In customer service, the majority of questions and requests for assistance are easily answered, yet a few difficult ones take up the most time, Coleman said.

"Eighty percent of questions are low cost, such as FAQs, e-mails or IMs to a CRM agent," Coleman said. "It's the 20% when there's a tougher question that takes up 80% of the time. It's that 20% [companies] need to focus on."

A few vendors offer technology to fill this need, according to Coleman. For example, ePeople provides a workspace where employees can go to find answers and advice. Users are directed to the co-worker who's best qualified, either because of his specific skills or his experience with a customer, language or problem, said Anthony Lye, ePeople CEO.

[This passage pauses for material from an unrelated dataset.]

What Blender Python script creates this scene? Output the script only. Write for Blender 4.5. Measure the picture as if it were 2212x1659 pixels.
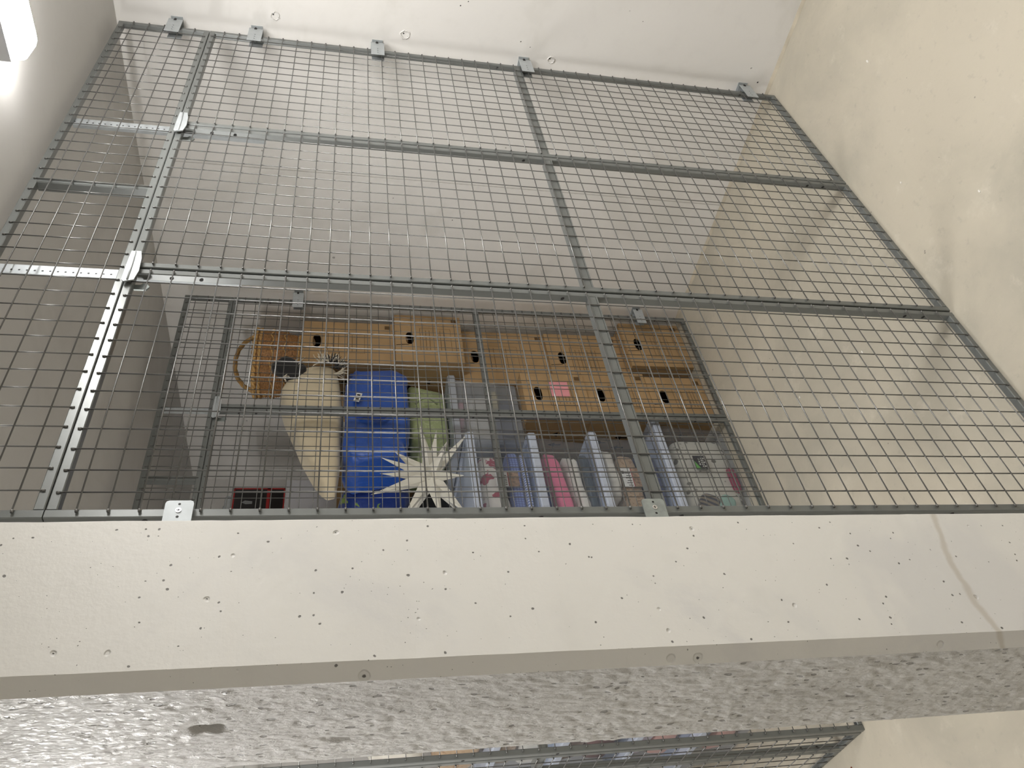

"The study suggests that the informal request flow happens a lot, and it's very expensive, because there's no structure, no reuse," Lye said. "It's very annoying for those experts, because they're being interrupted. They may not be best person, meaning the fastest, cheapest, or most available."

The study also found that 54% of the questions in the workplace have not been answered before or documented in a knowledge base.

For companies like OpSource Inc., a Santa Clara, Calif.-based IT outsource service shop, having a knowledge-sharing application provides the perfect opportunity for engineers from different regions to tackle a problem together, without the need to meet in person or on a conference bridge. Plus, the software captures the information they share. OpSource has been using ePeople software for about a year. According to OpSource's vice president of operations and engineering, John Rowell, it has reduced the time spent on tickets by about 20%.

"In our type of service industry, this makes sense for almost any size company if there's heavy focus on customer service and a dependence on multiple teams," Rowell said.

Other vendors, like Kanisa Inc., Cupertino, Calif., make problem-resolution software specifically designed for contact and service center agents.

According to Denis Pombriant, vice president and managing director of CRM at Boston-based Aberdeen Group, these sorts of knowledge management aids are slowly making their way into businesses.

"I think the way the industry is going, those kind of things are being put into [a] general class of employee relationship management, as opposed to CRM," Pombriant said. "It doesn't need to be high-tech technical [software]. It could certainly be of great use in health care [or] insurance, where the primary product is knowledge."